-- BEGIN --
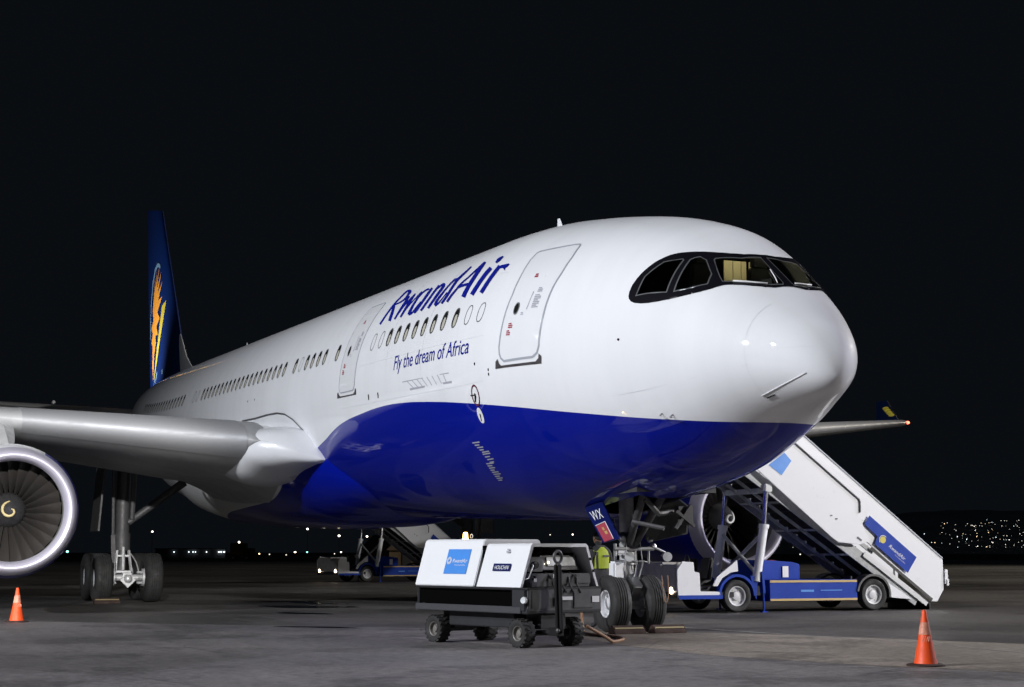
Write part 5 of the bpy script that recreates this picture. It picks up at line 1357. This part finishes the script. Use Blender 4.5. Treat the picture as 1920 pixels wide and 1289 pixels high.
# ------------------------------------------------------------------ ground crew member
def skinned(name, pts, edges, rad, m, parent, sub=2):
    me = bpy.data.meshes.new(name); me.from_pydata(pts, edges, [])
    o = bpy.data.objects.new(name, me); col.objects.link(o)
    md = o.modifiers.new('s', 'SKIN'); md.use_smooth_shade = True
    for i, v in enumerate(me.skin_vertices[0].data): v.radius = rad[i] if isinstance(rad[i], tuple) else (rad[i], rad[i])
    me.skin_vertices[0].data[0].use_root = True
    o.modifiers.new('d', 'SUBSURF').levels = sub
    dg = bpy.context.evaluated_depsgraph_get(); dg.update()
    nm = bpy.data.meshes.new_from_object(o.evaluated_get(dg))
    bpy.data.objects.remove(o)
    r = bpy.data.objects.new(name, nm); col.objects.link(r)
    nm.materials.clear(); nm.materials.append(M[m]); r.parent = parent
    nm.polygons.foreach_set('use_smooth', [True]*len(nm.polygons))
    return r
man = thing('person', 'person in yellow vest and dark trousers standing behind the nose gear door', 'person', (-8.3, .22, 0), R(195))
P_ = [(0, 0, .95), (0, 0, 1.12), (0, 0, 1.30), (.02, 0, 1.44), (.04, 0, 1.53), (.06, 0, 1.62), (.07, 0, 1.71),
      (0, .09, .90), (.03, .10, .50), (0, .11, .09), (.13, .12, .04), (0, -.09, .90), (-.02, -.10, .50), (-.04, -.11, .09), (.09, -.12, .04),
      (.01, .20, 1.40), (.03, .29, 1.16), (.22, .20, 1.05), (.31, .17, 1.05), (.01, -.20, 1.40), (.03, -.29, 1.16), (.22, -.22, 1.10), (.31, -.19, 1.11)]
E_ = [(0, 1), (1, 2), (2, 3), (3, 4), (4, 5), (5, 6), (0, 7), (7, 8), (8, 9), (9, 10), (0, 11), (11, 12), (12, 13), (13, 14), (3, 15), (15, 16), (16, 17), (17, 18), (3, 19), (19, 20), (20, 21), (21, 22)]
RR = [(.13, .16), (.12, .15), (.13, .17), (.10, .15), .055, .085, .07, .085, .06, .045, .045, .085, .06, .045, .045, .075, .056, .042, .034, .075, .056, .042, .034]
skinned('body', P_, E_, RR, 'cloth', man)
vb = MB(); rings = []
for z, a, b in ((1.10, .150, .165), (1.16, .150, .168), (1.24, .155, .178), (1.34, .155, .182), (1.41, .135, .160), (1.46, .105, .120), (1.50, .07, .075)):
    rings.append([Vector((.005+a*math.cos(t), b*math.sin(t), z)) for t in [2*math.pi*k/24 for k in range(24)]])
vb.loft(rings, cap=False); vest = vb.build('vest', 'vest', man, smooth=True)
for sgn in (-1, 1):
    tb_ = MB(); tb_.loft([[Vector((.005+.004*q+a*math.cos(t), b*math.sin(t), z)) for q, t in ((1, R(sgn*118)), (1, R(sgn*132)))] for z, a, b in ((1.10, .158, .173), (1.16, .158, .176), (1.24, .163, .186), (1.34, .163, .190), (1.41, .143, .168))], cap=False, closed=False); tb_.build('vest_trim', 'seat_black', vest)
bdg = MB(); bdg.box((-.158, -.02, 1.33), (.012, .15, .035)); bdg.build('vest_badge', 'seat_black', vest)
hd = MB(); hd.sphere((.07, 0, 1.66), .10, 16, (1, .82, 1.22)); hd.sphere((.165, 0, 1.645), .02, 8); hd.sphere((.07, .085, 1.65), .025, 8, (.7, .4, 1.2)); hd.sphere((.07, -.085, 1.65), .025, 8, (.7, .4, 1.2)); hd.build('head', 'skin', man, smooth=True)
hr = MB(); hr.sphere((.052, 0, 1.69), .102, 16, (1, .86, 1.08)); hr.build('hair', 'hair', man, smooth=True)
for s in (1, -1):
    h = MB(); hx, hy, hz_ = (.34, .16, 1.05) if s > 0 else (.34, -.185, 1.11)
    h.sphere((hx, hy, hz_), .04, 10, (1.1, .6, .9))
    for k in range(4): h.tube([(hx+.03, hy-s*.012*0, hz_+.024-.017*k), (hx+.075+.006*(k in (1, 2)), hy-s*.006, hz_+.024-.017*k), (hx+.095, hy-s*.03, hz_+.02-.017*k)], [.010, .009, .007], 6)
    h.tube([(hx, hy-s*.02, hz_+.03), (hx+.04, hy-s*.045, hz_+.05)], [.011, .008], 6)
    h.build('hand', 'skin', man, smooth=True)

# ------------------------------------------------------------------ things far across the airfield
M['hut_wall'] = mat('hut_wall', (.13, .09, .045), .8, noise=.2, nscale=2)
M['hut_roof'] = mat('hut_roof', (.09, .06, .035), .8)
hut = thing('hut', 'low brown hut with a gable roof behind the distant stairs', 'hut', far_point(735, 120, 0), R(20))
c = MB(); c.box((0, 0, .85), (3.0, 2.7, 1.7)); c.build('wall', 'hut_wall', hut)
c = MB(); c.prism([(-1.75, 1.55), (1.75, 1.55), (.35, 2.65), (-.35, 2.65)], (-1.65, 0, 0), (0, 1, 0), (0, 0, 1), (3.3, 0, 0)); c.build('roof', 'hut_roof', hut)
c = MB(); c.box((1.52, .2, .8), (.06, .8, 1.6)); c.build('door', 'cloth', hut)
M['lamp_white'] = lamp_mat('far_lamp_white', (1.0, .90, .76), 5); M['lamp_cold'] = lamp_mat('far_lamp_cold', (.85, .95, 1.0), 4); M['lamp_warm'] = lamp_mat('far_lamp_warm', (1.0, .66, .30), 7); M['lamp_green'] = lamp_mat('far_lamp_green', (.35, 1.0, .85), 4)
M['lamp_dim'] = lamp_mat('far_lamp_dim', (1.0, .9, .75), 1.6)
M['pale_wall'] = mat('pale_wall', (.10, .105, .115), .7)
shed = thing('airport_building', 'low pale airport building lit by a row of cold lamps far beyond the main gear', 'building', far_point(362, 420, 0), bearing(362)+R(90))
c = MB(); c.box((0, 0, 1.1), (17, 5, 2.2)); c.build('wall', 'pale_wall', shed)
c = MB(); c.box((0, 0, 2.3), (17.6, 5.6, .2)); c.build('roof', 'charcoal', shed)
for k, x in enumerate((-4.0, -.4, .6, 1.2, 3.9, 6.9, 7.5, 8.2)):
    c = MB(); c.sphere((-x, 2.9, -1.5+3.0), .13 if k < 5 else .18, 8); c.build('wall_lamp', 'lamp_cold', shed)
vt = thing('airport_truck', 'dim high-bodied service truck with a lit roof lamp far beyond the main gear', 'truck', far_point(456, 300, 0), bearing(456)+R(70))
c = MB(); c.box((.4, 0, 1.9), (2.4, 2.6, 2.3)); c.build('body', 'hut_wall', vt, bevel=.1)
c = MB(); c.box((-1.6, 0, 1.3), (1.4, 2.4, 1.7)); c.build('cab', 'hut_roof', vt, bevel=.15)
c = MB(); c.box((.4, 1.32, 1.3), (2.3, .03, .18)).box((.4, -1.32, 1.3), (2.3, .03, .18)); c.build_each('stripe', 'red_mark', vt)
c = MB(); c.sphere((.4, 0, 3.2), .2, 8); c.build('roof_lamp', 'lamp_white', vt)
for x in (-1.5, 1.0):
    for y in (-1.1, 1.1): road_wheel(vt, (x, y, .45), .45, .3, False)
def far_lamp(px, py, d, r, m, label, grp):
    z = cam.location.z+d*(1036.5-py)/3080.3
    t = thing('distant_lamp', label, 'lamp', far_point(px, d, 0), 0, grp)
    c = MB(); c.sphere((0, 0, z), r, 8, (1, 1, .8)); c.build('lamp_head', m, t)
    c = MB(); c.tube([(0, 0, -.5 if z > 0 else z-.5), (0, 0, z)], .06, 6); c.build('lamp_post', 'charcoal', t)
G1 = 'white lamps on posts far across the airfield'
for px, py, r in ((290, 999, .32), (557, 1036, .30), (579, 993.5, .36), (638, 1006, .40), (690, 1007, .36), (509, 1040, .22), (540, 1041, .22), (642, 1036, .26), (630, 1039, .20), (1073, 1003.5, .28), (1031, 1004, .22), (1496, 1040, .25)):
    far_lamp(px, py, 520, r, 'lamp_white' if r > .25 else 'lamp_dim', 'small white lamp on a post glowing against the dark far across the airfield', G1)
for px, py, r in ((297, 1047, .36), (425, 1035.5, .30), (490, 1039, .22), (556, 1036, .26)):
    far_lamp(px, py, 500, r, 'lamp_warm', 'small warm yellow lamp on a post far across the airfield, low on the horizon', 'warm lamps on posts far across the airfield')
far_lamp(133, 1035, 520, .40, 'lamp_green', 'greenish lamp on a post between the engine and the main gear', 'coloured lamps')
far_lamp(579, 1036, 520, .26, 'lamp_green', 'greenish lamp on a post left of the distant stairs', 'coloured lamps')
# town lights scattered over the hillside
tl = MB(); rnd = random.Random(11)
def oct_(p, r): tl.add([p+Vector(v)*r for v in ((1, 0, 0), (-1, 0, 0), (0, 1, 0), (0, -1, 0), (0, 0, 1), (0, 0, -1))], [(0, 2, 4), (2, 1, 4), (1, 3, 4), (3, 0, 4), (2, 0, 5), (1, 2, 5), (3, 1, 5), (0, 3, 5)])
n = 0
while n < 250:
    px = rnd.uniform(1400, 2080)
    if rnd.random() > min(1, max(.10, (px-1690)/140)): continue
    rise = min(1, max(0, (px-1280)/420))
    e = rnd.random()**.9*(.4+.6*min(1, max(0, (px-1690)/90)))      # height up the slope
    d = 1500/(1-e*.44); q = rnd.random(); tl.mi(0 if q < .36 else 1 if q < .58 else 2 if q < .70 else 3)
    oct_(far_point(px, d, max(2, (d-1500)*.042*rise)+4), rnd.choice((.22, .28, .34, .42, .58))*d/2000); n += 1
o = tl.build('hillside_lights', [lamp_mat('town_white', (1.0, .93, .82), 3.2), lamp_mat('town_warm', (1.0, .72, .42), 2.6), lamp_mat('town_cold', (.75, .93, 1.0), 2.8), lamp_mat('town_dim', (1.0, .9, .75), 1.6)], fix=False)
tag(o, 'scattered town lights twinkling over the dark hillside on the right', 'town lights', None, 'stuff')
-- END --
THE EXERCISE: State the number of lines in this listing that contain the string "high", and add nothing else.

PROBLEM SOLUTION: 2